Krise macht spanischer Tourismusbranche zu schaffen - vor allem britische Urlauber bleiben aus

Normalerweise tobt am Strand von Torremolinos im August der Kampf um die Liegestühle. Der Himmel strahlt blau, die Sonne brennt - und dennoch bleiben die Liegen an der spanischen Costa del Sol in diesem Jahr auch in der Hochsaison reihenweise leer. Auch die Promenade, wo Souvenirläden knallrote Flamencokleider und Trikots von Real Madrid anbieten, ist verwaist. Manche Geschäfte und Lokale haben bereits geschlossen, angeblich wegen Renovierungsarbeiten.

„Das ist das Schlimmste, was ich je gesehen habe. Kein Mensch ist am Strand”, sagt Pedro Hervas, der seit zwei Jahrzehnten frisch gepressten Orangensaft an einem Stand in Form einer riesigen Orange verkauft. „Letztes Jahr um diese Zeit waren hier so viele Leute und Autos unterwegs, dass man kaum vorankam”, erzählt der 57-Jährige und deutet auf den Strand und die dahinter liegende Straße.

Die spanische Tourismusbranche bekommt die Auswirkungen der Wirtschaftskrise deutlich zu spüren. Vor allem die Briten, die bisher ein Viertel der Spanien-Urlauber ausmachten, bleiben aus. Viele von ihnen machen dieses Jahr Ferien im eigenen Land oder sind auf billigere Ziele wie Ägypten oder die Türkei ausgewichen. Zusätzlich zur schlechten Wirtschaftslage macht den Briten der Verfall des Pfundes zu schaffen, dessen Kurs bedenklich nah an den des Euro herangerückt ist. Sonnentage in Torremolinos, Benidorm oder auf Ibiza sind für sie damit wesentlich teurer geworden.

In der ersten Jahreshälfte besuchten nach Angaben des Tourismusministeriums 23,6 Millionen Ausländer Spanien, das waren 11,4 Prozent weniger als im gleichen Zeitraum 2008. Die Zahl der britischen Gäste ging sogar um über 16 Prozent zurück. Und jene Urlauber, die trotz Krise in den Süden flogen, gäben weniger Geld aus, klagen die Ladenbesitzer in den Urlaubsorten.

Der Umsatz sei um 30 bis 40 Prozent eingebrochen, sagt Robert Downey. Früher fuhr der 57-Jährige in Glasgow Taxi, heute betreibt er zusammen mit seiner Frau einen britischen Pub in Torremolinos. „Sonst kamen die Leute um neun Uhr abends und bestellten vier oder fünf Getränke. Jetzt kommen sie erst um zehn und trinken nur zwei oder drei. Und viele Leute sind besorgt”, sagt Downey, während er hinter dem Tresen seiner menschenleeren Bar steht. Auch diese Entwicklung kann das Tourismusministerium mit Zahlen unterlegen: In den ersten sechs Monaten des Jahres sanken die Ausgaben der Urlaubsgäste im Land um knapp acht Prozent.

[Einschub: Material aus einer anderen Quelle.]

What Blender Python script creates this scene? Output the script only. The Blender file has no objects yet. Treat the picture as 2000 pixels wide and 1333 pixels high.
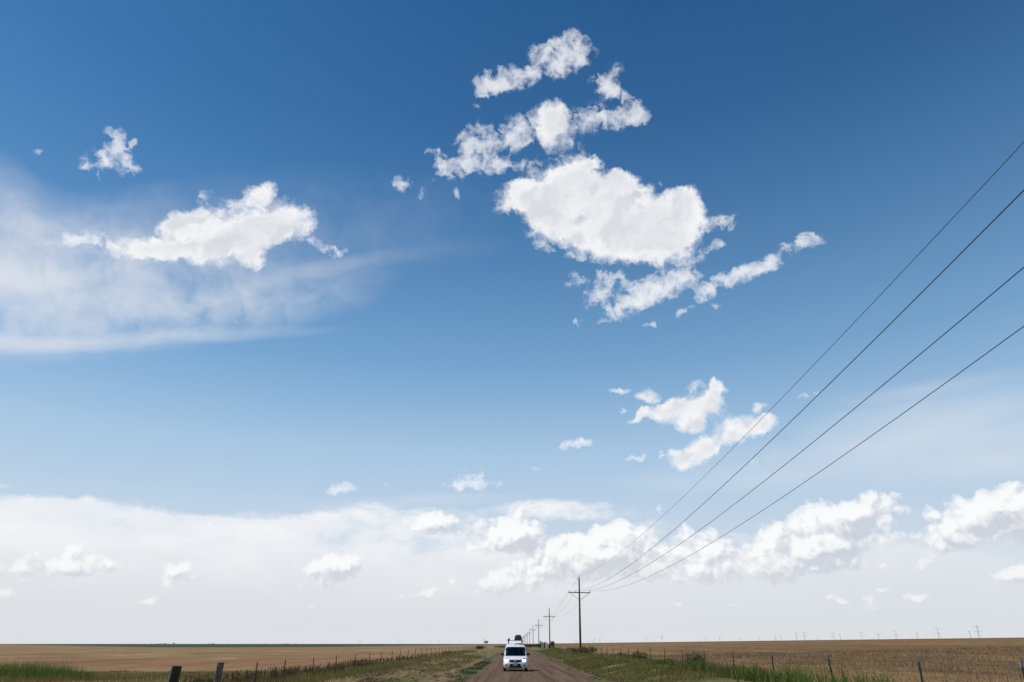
import bpy, bmesh, math, random
import numpy as np
from mathutils import Vector, Matrix, Euler, noise as mnoise

R = math.radians
SC = bpy.context.scene
COL = SC.collection
random.seed(7)

# ------------------------------------------------------------------ camera
F_PX = 1333.0            # focal length in photo pixels (2000 px wide frame, 24 mm lens)
PITCH = R(23.93)
YAW = R(0.275)
CAM_H = 1.87
cam_d = bpy.data.cameras.new('camera')
cam = bpy.data.objects.new('camera', cam_d)
COL.objects.link(cam)
cam_d.sensor_width = 36.0
cam_d.lens = 36.0 * F_PX / 2000.0
cam_d.clip_start = 0.1
cam_d.clip_end = 60000.0
cam.location = (0, 0, CAM_H)
cam.rotation_euler = (R(90) + PITCH, 0, YAW)
SC.camera = cam
CR = Euler((R(90) + PITCH, 0, YAW)).to_matrix()


def pdir(x, y):
    """direction in the world of a pixel of the 2000 x 1333 photograph (for laying out the far sky)"""
    return (CR @ Vector(((x - 1000.0) / F_PX, -(y - 666.5) / F_PX, -1.0))).normalized()


# ------------------------------------------------------------------ exposure
SC.view_settings.view_transform = 'Standard'
SC.view_settings.look = 'None'
SC.view_settings.exposure = 0.0
SC.view_settings.gamma = 1.0
SC.render.filter_size = 1.2

# ------------------------------------------------------------------ sun
SUN_EL, SUN_AZ = 60.0, -78.0
sd = bpy.data.lights.new('sun', 'SUN')
sun = bpy.data.objects.new('sun', sd)
COL.objects.link(sun)
sd.energy = 3.9
sd.angle = R(0.5)
sd.color = (1.0, 0.955, 0.88)
sv = Vector((math.sin(R(SUN_AZ)) * math.cos(R(SUN_EL)), math.cos(R(SUN_AZ)) * math.cos(R(SUN_EL)), math.sin(R(SUN_EL))))
sun.rotation_euler = (-sv).to_track_quat('-Z', 'Y').to_euler()

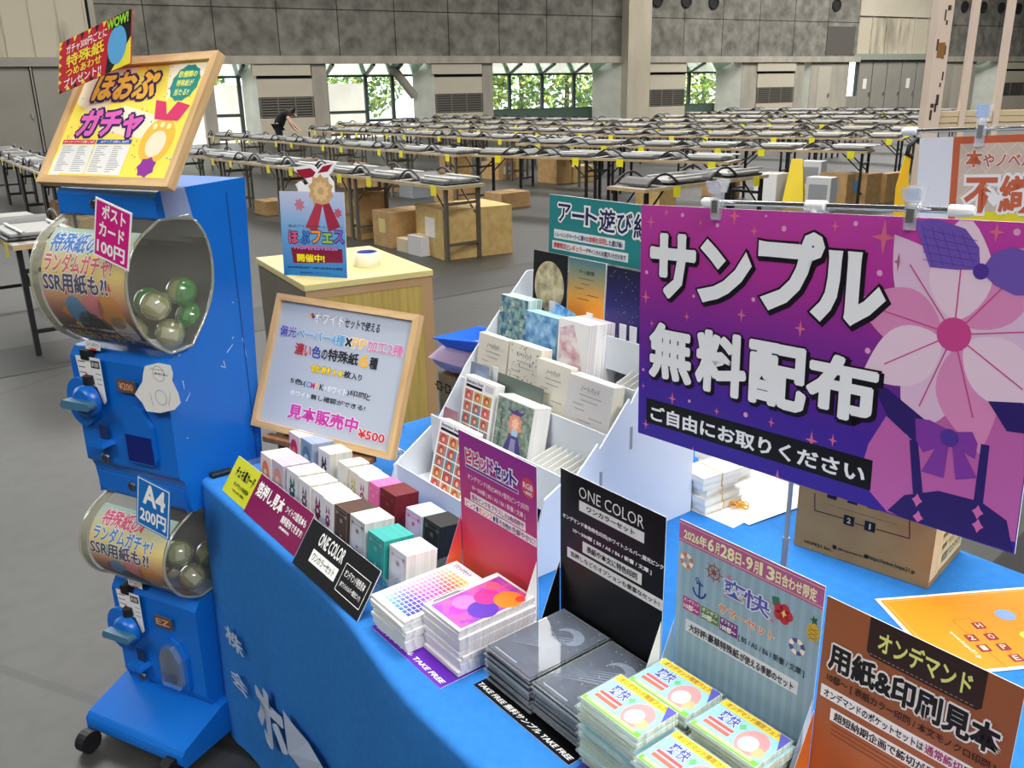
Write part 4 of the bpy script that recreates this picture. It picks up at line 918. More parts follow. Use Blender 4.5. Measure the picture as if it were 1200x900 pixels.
# ------------------------------------------------------------------ cabinet, standee and tape roll behind the table's left end
WOODY = noisy('yellowish_wood_veneer', (172, 146, 74), (190, 164, 90), 4, .5, 5, (16, 16, .8)); WOODT = noisy('pale_yellow_top', (206, 190, 124), (216, 200, 136), 3, .45, 3)
cyaw = math.radians(-8.3); ZC = .95
CX = frame(W(-.703, .628, 0), UU * math.cos(cyaw) + VV * math.sin(cyaw), -UU * math.sin(cyaw) + VV * math.cos(cyaw), ZZ)
cab = thing('wooden_cabinet', 'yellowish wood veneer cabinet standing behind the left end of the blue table', 'cabinet', CX)
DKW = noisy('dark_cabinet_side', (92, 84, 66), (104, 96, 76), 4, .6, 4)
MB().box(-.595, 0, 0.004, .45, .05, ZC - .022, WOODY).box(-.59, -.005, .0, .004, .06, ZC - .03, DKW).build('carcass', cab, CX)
MB().box(-.60, 0.004, -.004, .454, ZC - .022, ZC, WOODT).build('top_board', cab, CX, .002)
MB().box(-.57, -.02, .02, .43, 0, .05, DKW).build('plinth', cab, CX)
MB().box(.0002, .0012, .0, .45, ZC - .05, ZC - .024, noisy('brown_tape', (176, 140, 98), (184, 148, 106), 4, .4)).build('tape_strip', cab, CX)
MB().box(.0002, .0012, .41, .45, .3, ZC - .05, noisy('brown_tape', (176, 140, 98), (184, 148, 106), 4, .4)).build('tape_strip', cab, CX)
# standee: printed board with a ribbon-topped cut-out
o3 = at_z(333, 322, ZC); q3 = at_z(407, 326, ZC); ex = (q3 - o3); wS = ex.length; ex.normalize(); ey = ZZ.cross(ex); leanS = math.radians(4)
SX = frame(o3, ex, ey * math.cos(leanS) - ZZ * math.sin(leanS), ZZ * math.cos(leanS) + ey * math.sin(leanS))
st = thing('printed_standee', 'printed festival standee with a red ribbon shaped top on the wooden cabinet', 'standee', SX)
P = Panel(SX); z1 = P.loc((333, 224))[1]
P.slab(0, wS, 0, z1, .003, grad('standee_blue', [(0, (28, 118, 190)), (.4, (110, 165, 212)), (.8, (205, 206, 226)), (1, (214, 212, 230))], 'Z'), WH)
outl = [(349, 222), (346, 216), (352, 212), (357, 217), (362, 215), (357, 209), (345, 200), (344, 196), (363, 193), (369, 195), (372, 199), (377, 193), (391, 189.5), (394, 192), (389, 202), (385, 205), (391, 214), (392, 226), (349, 226)]
pl = [P.loc(p) for p in outl]; a_ = sum(pl[i][0] * pl[(i + 1) % len(pl)][1] - pl[(i + 1) % len(pl)][0] * pl[i][1] for i in range(len(pl)))
P.prism(pl if a_ > 0 else pl[::-1], 'y', 0, .003, WH)
RB = ink(158, 26, 52)
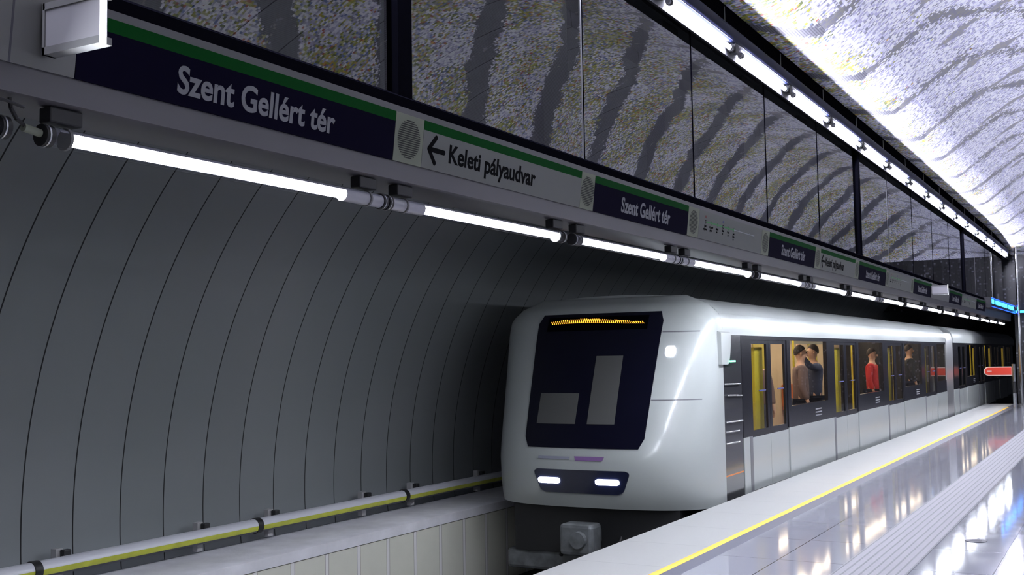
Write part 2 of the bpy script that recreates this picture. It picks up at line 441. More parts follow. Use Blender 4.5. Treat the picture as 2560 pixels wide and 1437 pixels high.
def shell(name, pts, y0, y1, m, thick=.12, ysegs=1, smooth=True):
    """open XZ curve extruded along Y with outward thickness, UV in metres (u=Y, v=arc length)"""
    n = len(pts); s = [0.0]
    for a, b in zip(pts, pts[1:]): s.append(s[-1]+math.hypot(b[0]-a[0], b[1]-a[1]))
    outer = []
    for i, (x, z) in enumerate(pts):
        a = pts[max(0, i-1)]; b = pts[min(n-1, i+1)]
        dx, dz = b[0]-a[0], b[1]-a[1]; L = math.hypot(dx, dz) or 1
        outer.append((x-dz/L*thick, z+dx/L*thick))
    me = bpy.data.meshes.new(name); vs = []; fs = []; uvs = []
    ys = [y0+(y1-y0)*k/ysegs for k in range(ysegs+1)]
    for y in ys:
        vs += [(x, y, z) for x, z in pts]+[(x, y, z) for x, z in outer]
    W2 = 2*n
    for k in range(ysegs):
        A = k*W2; B = (k+1)*W2
        for i in range(n-1):
            fs.append((A+i, A+i+1, B+i+1, B+i)); uvs.append([(ys[k], s[i]), (ys[k], s[i+1]), (ys[k+1], s[i+1]), (ys[k+1], s[i])])
            fs.append((A+n+i, B+n+i, B+n+i+1, A+n+i+1)); uvs.append([(ys[k], s[i]), (ys[k+1], s[i]), (ys[k+1], s[i+1]), (ys[k], s[i+1])])
        fs.append((A, B, B+n, A+n)); uvs.append([(0, 0)]*4)
        fs.append((A+n-1, A+2*n-1, B+2*n-1, B+n-1)); uvs.append([(0, 0)]*4)
    for base in (0, ysegs*W2):
        for i in range(n-1):
            fs.append((base+i, base+n+i, base+n+i+1, base+i+1)); uvs.append([(0, 0)]*4)
    me.from_pydata(vs, [], fs); uvl = me.uv_layers.new(name='UVMap')
    k = 0
    for poly, uu in zip(me.polygons, uvs):
        for c in uu: uvl.data[k].uv = c; k += 1
        poly.use_smooth = smooth
    try: me.set_sharp_from_angle(angle=math.radians(35))
    except Exception: pass
    me.materials.append(M[m]); o = bpy.data.objects.new(name, me); COL.objects.link(o); return o

# ------------------------------------------------------------------ structure
Y0 = -2.5
# platform
def platform():
    struct(MB().box(-2.97, 2.97, Y0, END, -.30, 0).obj('floor', 'floor'))
    struct(MB().prism_y([(-3.96, -.16), (-3.96, -.006), (-3.954, 0), (-3.18, 0), (-3.18, -.16)], Y0, END).obj('trim_1', 'slab'))
    struct(MB().box(-3.11, -2.97, Y0, END, -.16, 0.0).obj('trim_2', 'darkband'))
    o = MB().box(-3.18, -3.11, Y0, END-2.2, -.01, .001).obj('yellow_platform_line', 'yellow')
    tag(o, 'thin yellow warning line running along the platform beside the pale edge slabs', 'safety line')
    struct(MB().box(-3.18, -3.11, Y0, END, -.16, -.01).obj('trim_3', 'darkband'))
    struct(MB().box(-3.80, -2.97, Y0, END, -1.2, -.16).obj('trim_4', 'dark'))
    struct(MB().prism_y([(3.96, 0), (2.97, 0), (2.97, -1.2), (3.8, -1.2), (3.8, -.16), (3.96, -.16)], Y0, END).obj('trim_5', 'slab'))
    # tactile paving
    t = thing('tactile_paving', 'grooved grey guidance strip laid in the polished platform floor', 'tactile paving')
    MB().box(-1.985, -1.485, Y0, END-1, -.004, .0025).obj('paving_strip', 'tactile', t)
    for i in range(9):
        x = -1.975+i*.06
        MB().box(x-.006, x+.006, Y0, END-1, .0020, .0034).obj('groove', 'groove', t)
    # cover
    t = thing('floor_cover', 'small round steel cover set in the polished floor right of the grooved strip', 'floor cover', (-1.222, 10.195, 0))
    MB().tube((0, 0, -.004), (0, 0, .003), .078, 28).obj('cover_plate', 'disc', t, 30)
    MB().tube((0, 0, .0), (0, 0, .0045), .088, 28).obj('rim', 'groove', t, 30)
    for i in range(4):
        MB().box(-.045, .045, -.045+i*.028, -.037+i*.028, .0030, .0055).obj('slot', 'groove', t)
platform()

# left running-tunnel lining (one circular arc)
CX, CZ, CR = -3.63, .24, 4.21
def arc(sx=1, a0=-16, a1=84.2, n=56):
    p = []
    for i in range(n+1):
        a = math.radians(180-(a0+(a1-a0)*i/n)); p.append((sx*(CX+CR*math.cos(a)), CZ+CR*math.sin(a)))
    return p
struct(shell('wall_left', arc(), Y0, 60, 'lining', .15))
struct(shell('wall_right', arc(-1)[::-1], Y0, END, 'lining', .15))
# vault
half = [(-3.25, 4.81), (-3.08, 4.815), (-2.8, 4.87), (-2.5, 5.07), (-2.1, 5.40), (-1.6, 5.74), (-1.05, 6.0), (-.5, 6.15), (0, 6.2)]
vp = spline(half+[(-x, z) for x, z in half[:-1]][::-1], 7)
struct(shell('ceiling', vp, Y0, 30.0, 'mosaic', .2))
def end_dome():
    n = len(vp); s_ = [0.0]
    for a, b in zip(vp, vp[1:]): s_.append(s_[-1]+math.hypot(b[0]-a[0], b[1]-a[1]))
    K = 10; zb = 4.50; vs = []; uv = []
    for k in range(K+1):
        t = math.pi/2*k/K
        for i, (x, z) in enumerate(vp):
            vs.append((x, 30.0+(END-30.0)*math.sin(t), zb+(z-zb)*math.cos(t)*1.0)); uv.append((30.0+9.0*k/K, s_[i]))
    m = len(vs); vs += [(x, y, z+.15) for x, y, z in vs]
    fs = []; fu = []
    for k in range(K):
        for i in range(n-1):
            q = (k*n+i, k*n+i+1, (k+1)*n+i+1, (k+1)*n+i); fs.append(q); fu += [uv[j] for j in q]
            q2 = tuple(m+j for j in q[::-1]); fs.append(q2); fu += [uv[j-m] for j in q2]
    me = bpy.data.meshes.new('ceiling_end'); me.from_pydata(vs, [], fs); l = me.uv_layers.new(name='UVMap')
    for d, c in zip(l.data, fu): d.uv = c
    for p in me.polygons: p.use_smooth = True
    me.materials.append(M['mosaic']); o = bpy.data.objects.new('ceiling_end', me); COL.objects.link(o); struct(o)
end_dome()
# parapet with walkway at the left wall, track bed
struct(MB().prism_y([(-7.82, -.18), (-7.10, -.19), (-7.08, -.20), (-7.08, -.30), (-7.12, -.31), (-7.12, -.50), (-7.9, -.50)], Y0, 60).obj('trim_7', 'concrete', None, 30))
struct(MB().box(-7.6, -7.10, Y0, 60, -1.5, -.31).obj('trim_8', 'parapet'))
struct(MB().box(-7.3, -3.2, Y0, 60, -1.45, -1.20).obj('floor_track', 'ballastless'))
struct(MB().box(-7.3, -3.0, 60, 60.3, -1.4, 6).obj('wall_tunnel', 'dark'))
struct(MB().box(-9, 9, Y0-.3, Y0, -1.5, 7).obj('wall_back', 'dark'))
# end wall: right of the tunnel mouth, and above the lower beam
def endwall():
    struct(MB().box(-3.05, 8.2, END, END+.3, -.3, 6.2).obj('wall_end', 'endwall'))
    struct(MB().box(-8.2, -3.05, END, END+.3, 2.9, 6.2).obj('wall_end_upper', 'endwall'))
endwall()
# running rails
for i, x in enumerate((-6.13, -4.69)):
    r = MB().prism_y([(x-.07, -1.20), (x+.07, -1.20), (x+.07, -1.185), (x+.012, -1.16), (x+.012, -1.09), (x+.035, -1.08), (x+.035, -1.05), (x-.035, -1.05), (x-.035, -1.08), (x-.012, -1.09), (x-.012, -1.16), (x-.07, -1.185)], Y0, 59.9).obj('running_rail', 'railsteel')
    tag(r, 'steel running rail in the dark track bed nearer the '+('tunnel wall' if i == 0 else 'platform'), 'rail')

# lower fascia beam
def fx(z): return -3.15+(z-2.60)*.115           # tilted face
struct(MB().prism_y([(-3.165, 2.490), (-3.150, 2.498), (fx(2.6), 2.60), (fx(2.865), 2.865), (-3.42, 2.865), (-3.42, 2.49)], Y0, END).obj('trim_9', 'beam', None, 30))
struct(MB().prism_y([(-3.145, 2.865), (-3.145, 2.925), (-3.175, 2.945), (-3.30, 2.945), (-3.30, 2.865)], Y0, END).obj('trim_10', 'blackm'))
# upper beam
struct(MB().prism_y([(-3.25, 4.404), (-3.205, 4.400), (-3.122, 4.338), (-3.114, 4.342), (-3.135, 4.47), (-3.05, 4.475), (-3.05, 4.50), (-3.25, 4.50)], Y0, END).obj('trim_11', 'flange', None, 30))
prof = spline([(-3.066, 4.462), (-3.042, 4.49), (-3.032, 4.53), (-3.034, 4.57), (-3.05, 4.600)], 5)
struct(MB().prism_y(prof+[(-3.075, 4.600), (-3.05, 4.56), (-3.052, 4.52), (-3.08, 4.468)], Y0, END-1).obj('trim_12', 'blueprof', None, 40))
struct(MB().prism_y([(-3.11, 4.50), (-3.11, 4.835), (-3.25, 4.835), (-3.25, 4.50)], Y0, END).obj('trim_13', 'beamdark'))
# the right hand side of the hall, mostly beyond the frame: beam, glass band and its lamps
struct(MB().box(3.12, 3.45, Y0, END, 2.49, 2.95).obj('trim_15', 'beam'))
struct(MB().box(3.05, 3.25, Y0, END, 4.40, 4.62).obj('trim_16', 'blueprof'))
struct(MB().box(3.19, 3.21, Y0, END, 2.95, 4.40).obj('trim_17', 'black'))
struct(MB().tube((3.2, Y0, 2.39), (3.2, END, 2.39), .018, 8).obj('trim_18', 'right'))
struct(MB().tube((3.0, Y0, 4.42), (3.0, END, 4.42), .018, 8).obj('trim_19', 'right'))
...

Die Tourismusflaute trifft die ohnehin schwächelnde spanische Wirtschaft hart, denn elf Prozent aller Arbeitsplätze sind von dem Sektor abhängig. Bereits im vergangenen Jahr musste Spanien seinen zweiten Platz in der Rangliste der meistbereisten Länder der Welt an die Vereinigten Staaten abgeben. Auf Platz eins steht nach Angaben der Welttourismus-Organisation weiterhin Frankreich. Dabei hat Spanien eine lange Tradition als Urlaubsland. Der Tourismus begann sich zu entwickeln, nachdem die Vereinten Nationen 1950 die Sanktionen gegen die Diktatur von General Francisco Franco aufhoben. In beschaulichen Fischerdörfern wuchsen Bettenburgen aus Beton in die Höhe, die Sommer für Sommer von sonnenhungrigen Pauschaltouristen aus Nordeuropa bevölkert wurden. Doch in dieser Konzentration auf Pauschaltourismus über lange Jahre sehen viele eine Schwäche der Branche. Mehr und mehr Touristen stellen ihre Reise selbst zusammen und buchen sie auf eigene Faust im Internet. Die sozialistische Regierung stellte deshalb eine Milliarde Euro für Investitionen in die touristische Infrastruktur bereit. Auch kündigte sie Steuererleichterungen sowie niedrigere Gebühren für Fluggesellschaften und Hotels an. Damit soll sich der Tourismus in Spanien wandeln: Statt des traditionellen Strandurlaubs sollen nun Städte- und Kulturreisen stärker gefördert werden.